For both of us ... moving... getting out of bed is a chore and the aches and pains and the "ows" and "ews" are more often,   I threw away the glucosomine even though I felt it was working some, you felt "no different" and  you started taking more ibruprofen and the bottles of pills are growing ,  just like all of the other aging people in our generation.   I started working out with a fervor and that is petering out  - not that I am tiring of it -  I was actually enjoying it but the time ...well ... I need to invest it else where to keep things instead of myself from deterioration.   

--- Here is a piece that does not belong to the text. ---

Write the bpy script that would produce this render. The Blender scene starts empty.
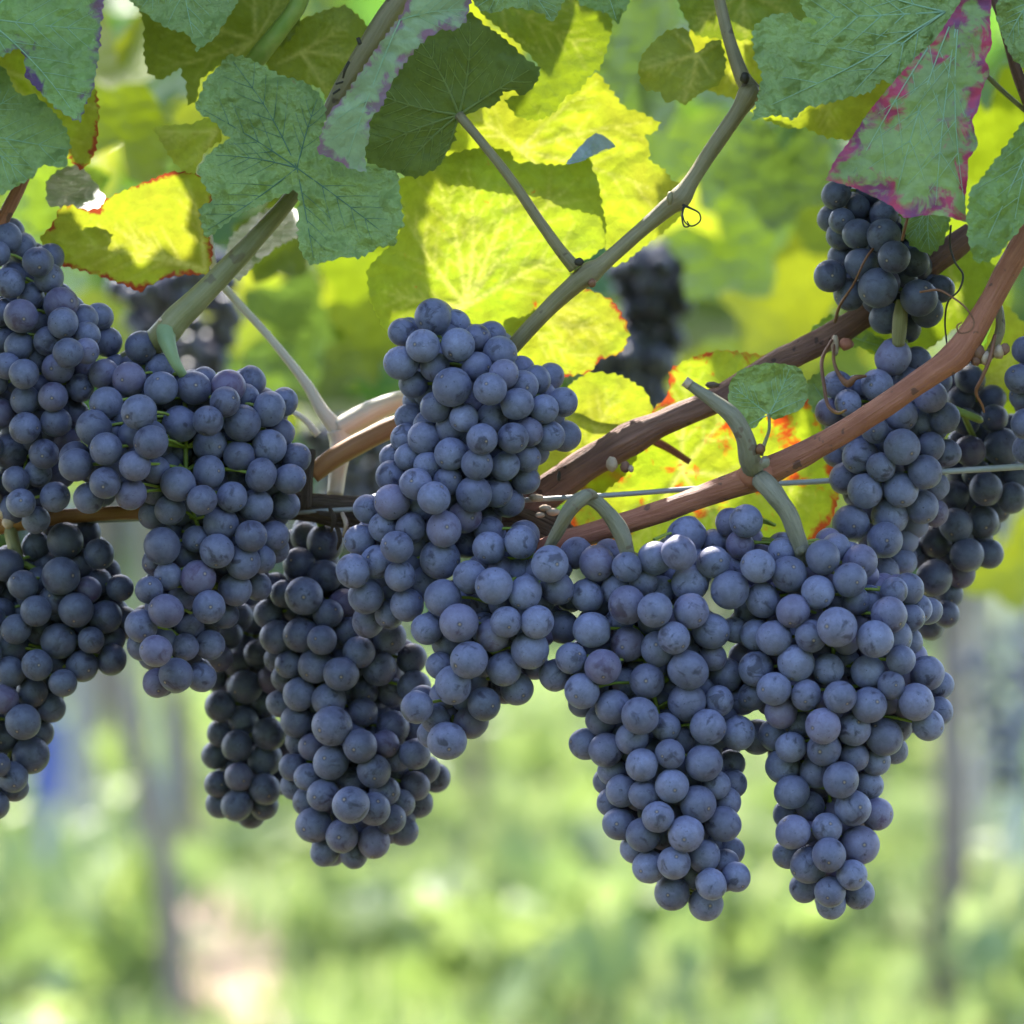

Time.   Its a funny thing.  Its a measure by which we do many things, including celebrate how long we have been on earth, how long we have been married, how much time we have left on earth etc etc....   I had a friend tell me that she was old yesterday.  She is 61.   I remember when that sounded "ancient" but today, now that it is just around the corner.... it doesn't sound old to me.   It doesn't sound like that much "time"  to do everything a person wants to do.

I have never been a lover of antiques, unless they have been cars.... but lately my intrigue with "old rusty things" has increased.   Maybe that is an indicator of maturity or an indicator of what we find worth in.  I understand now the care and trouble that people have to invest in antiques to keep them in pristine condition, to hold their worth, the idea is not to "neglect" the aging items but rather care for them so that their beauty can remain and even increase.  I see everything around me deteriorating quickly and there is nothing I can do .... I don't have enough time....  I am overwhelmed by all of the broken , the old, the unfixable , the things we don't have time for that are growing rusty and old around us.  Some say  those things are growing in value while they withstand the weathering and others say .... they need to be discarded.... I think they are beautiful.... now.

Most people measure out their time , like a recipe for the day.   They work for 8 hours, they sleep for 8 hours and that leaves 8 other hours to drive, do chores, eat, prepare, repair etc.   The very thought of that drives me crazy.  I want to accomplish as much as I can , sleep when I am tired, eat when I am hungry and work all that I can and fit it in , squeeze that minute , as some would squeeze a penny to eek out every ounce or drop of it that I can.   I realized just yesterday that I depend on it much more than I realized when I secretly hoped the clock on the wall or the one in the truck would magically tell the correct time (or even close) or why not just fix or replace itself.

So I make my lists, I fill in my calendars, I attempt to accomplish all that I can and I look at the piles of things that I need to do all around me, ignoring them... and taking pride in the small accomplishments I make around it all.   My vacations seem necessary to mark off / cross off my bucket list items and rejuvenate but it is almost like a losing battle these day. ... I feel like I need to use them / vacations... otherwise ... I need to catch up on all of the neglect and replenish my surroundings because sometimes I feel that they are enveloping me ... and I am fighting to keep my own self from going down with them.   Those broken appliances and clocks that stop ticking ... I can hear them straining to continue to work.... while I try to sleep.




So today.... today I will eek out the minutes, the seconds, the hours and finish what I can, edit what I can,  take photos of a fabulous musician and try to promote and work on my hopes and dreams in between.  I will enter some contests and cross my fingers while squeezing my eyes shut that one prayer, one wish gets answered today.    I will save a penny,  declutter a thing or two , wash some clothes and some dishes and my body... in between and maybe get a bit of shut eye or ... maybe not... who has time for sleep?  Don't they say you get plenty of time for that when you die?   Heck I have had my kayak now for almost 7 months and have not been able to allow myself the "time" to enjoy it :( 

CARPE DIEM...I remind myself ... don't waste a minute of that precious TIME.